One humorous anecdote from Jim’s year as president relates to a meeting he had with the Minister of Education of the day. The BCTF was requesting that government eliminate the practice of requiring homeroom teachers around the province to read scripture from the Bible to their students and having students recite the Lord’s Prayer. At that same meeting the BCTF advocated the introduction of a program called Effective Living. A subsequent Vancouver Sun headline claimed the Federation’s position was “Out with God, In with Sex.”

 

Jim Cairnie while on staff at the BCTF in 1976. BCTF Archives.
Jim Cairnie while on staff at the BCTF in 1976. BCTF Archives.

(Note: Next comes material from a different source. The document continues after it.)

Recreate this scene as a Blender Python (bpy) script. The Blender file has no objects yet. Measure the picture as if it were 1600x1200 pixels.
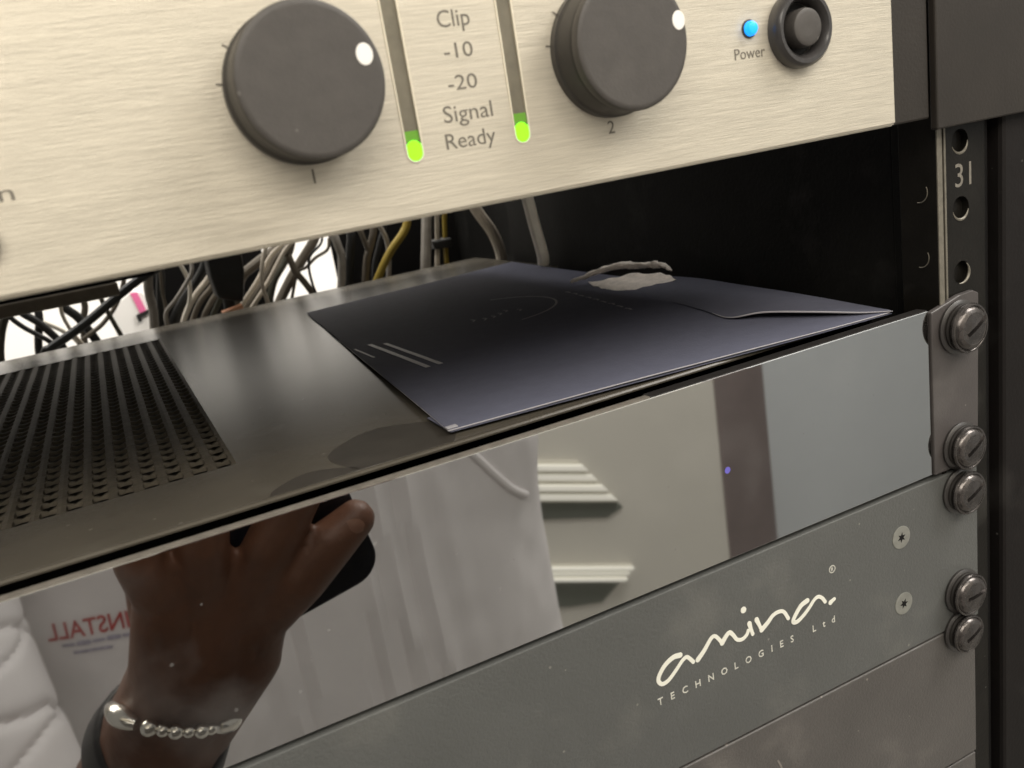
import bpy, bmesh, math, random
from mathutils import Vector, Matrix, noise
from mathutils.geometry import tessellate_polygon
random.seed(7)
S = 0.001                      # everything below is written in millimetres
scene = bpy.context.scene
COL = scene.collection

# ---------------------------------------------------------------- camera
cam_data = bpy.data.cameras.new("camera")
cam = bpy.data.objects.new("camera", cam_data)
COL.objects.link(cam)
cam.location = (-190.911*S, -147.448*S, 54.1445*S)
cam.rotation_mode = 'XYZ'
cam.rotation_euler = (1.28586127, 0.161081122, -0.449052105)
cam_data.sensor_width = 36.0
cam_data.lens = 1354.58761/1600*36.0
cam_data.shift_x = (800-792.516769)/1600
cam_data.shift_y = (626.837071-600)/1600
cam_data.clip_start = 0.004
cam_data.clip_end = 50
cam_data.dof.use_dof = True
cam_data.dof.focus_distance = 0.225
cam_data.dof.aperture_fstop = 28
scene.camera = cam

# ---------------------------------------------------------------- light
world = bpy.data.worlds.new("World")
scene.world = world
world.use_nodes = True
bg = world.node_tree.nodes["Background"]
bg.inputs[0].default_value = (1.0, 0.95, 0.86, 1)
bg.inputs[1].default_value = 0.36
scene.view_settings.view_transform = 'Standard'
scene.view_settings.look = 'None'
scene.view_settings.exposure = -0.14
scene.view_settings.gamma = 1.0

def area(name, loc, target, sx, sy, power, col):
    d = bpy.data.lights.new(name, 'AREA'); d.shape = 'RECTANGLE'
    d.size = sx*S; d.size_y = sy*S; d.energy = power; d.color = col
    o = bpy.data.objects.new(name, d); COL.objects.link(o)
    o.location = Vector(loc)*S
    o.rotation_euler = (Vector(target)-Vector(loc)).to_track_quat('-Z', 'Y').to_euler()
    return o
area("ceiling_light", (-450, -1050, 900), (-150, -100, 20), 1500, 700, 27, (1.0, 0.93, 0.82))
area("ceiling_light", (1100, -700, 1150), (900, -1000, -600), 1200, 600, 42, (1.0, 0.96, 0.90))
area("ceiling_light", (-150, 500, 850), (-120, 900, -60), 900, 250, 15, (1.0, 0.97, 0.92))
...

After his term as president, Jim secured a vice-principal’s job in North Vancouver so he and Marian and their family moved there. Shortly thereafter he was lured to employment at the Federation where he worked in many capacities but clearly left his mark through his work in Income Security. Jim was a central architect of the Federation’s Salary Indemnity Plan, developing it to the viable and effective program it is for teachers today.

 

Following retirement in 1986, Jim was called upon to continue in the service of teachers. The BCTF president at the time, Elsie McMurphy, asked Jim to take on the task of organizing elections for the new BC College of Teachers. He did that well and went on to carry out a number of significant organizational tasks for the new organization. Through the BC Retired Teachers’ Association, he also served on the Teachers’ Pension Plan board. Additionally, at the request of both teacher and trustee representatives, Jim served as chair of the board of the Teacher Qualification Service for nine years. When the Federation was again examining its governance structures in the late 1990s, Jim spoke to the Representative Assembly, vividly recounting the experience of organizational change he lived through when he was president.  And as recently as 2016, at the age of 90, Jim agreed to be interviewed for a video produced by the BC Labour Heritage Centre on the 1974 one-day strike/protest of Surrey teachers over class size.

 

For many years, Jim and Marion attended the annual dinner of BCTF past-presidents, held in conjunction with the BCTF AGM. Jim had a prodigious memory and often told stories of past experiences both in the classroom and in the Federation.

 

Jim MacFarlan said, “Jim Cairnie was one of the finest staff members with whom I had the pleasure to work.” Elsie McMurphy added, “I share my own appreciation for the opportunity I had to work with such a consummate leader and supporter … always with a twinkle in his eye and a wry smile.”

 

Jim Cairnie will be missed by his loving family and his many friends. He will also be missed by all of us who had a chance to know him and work with him at the BCTF.


Jim Cairnie leaves the then-BCTF building on his last day before retiring as director of the Salary Indemnity Fund, 1986. BCTF Archives.
Jim Cairnie leaves the then-BCTF building on his last day before retiring as director of the Salary Indemnity Fund, 1986. BCTF Archives.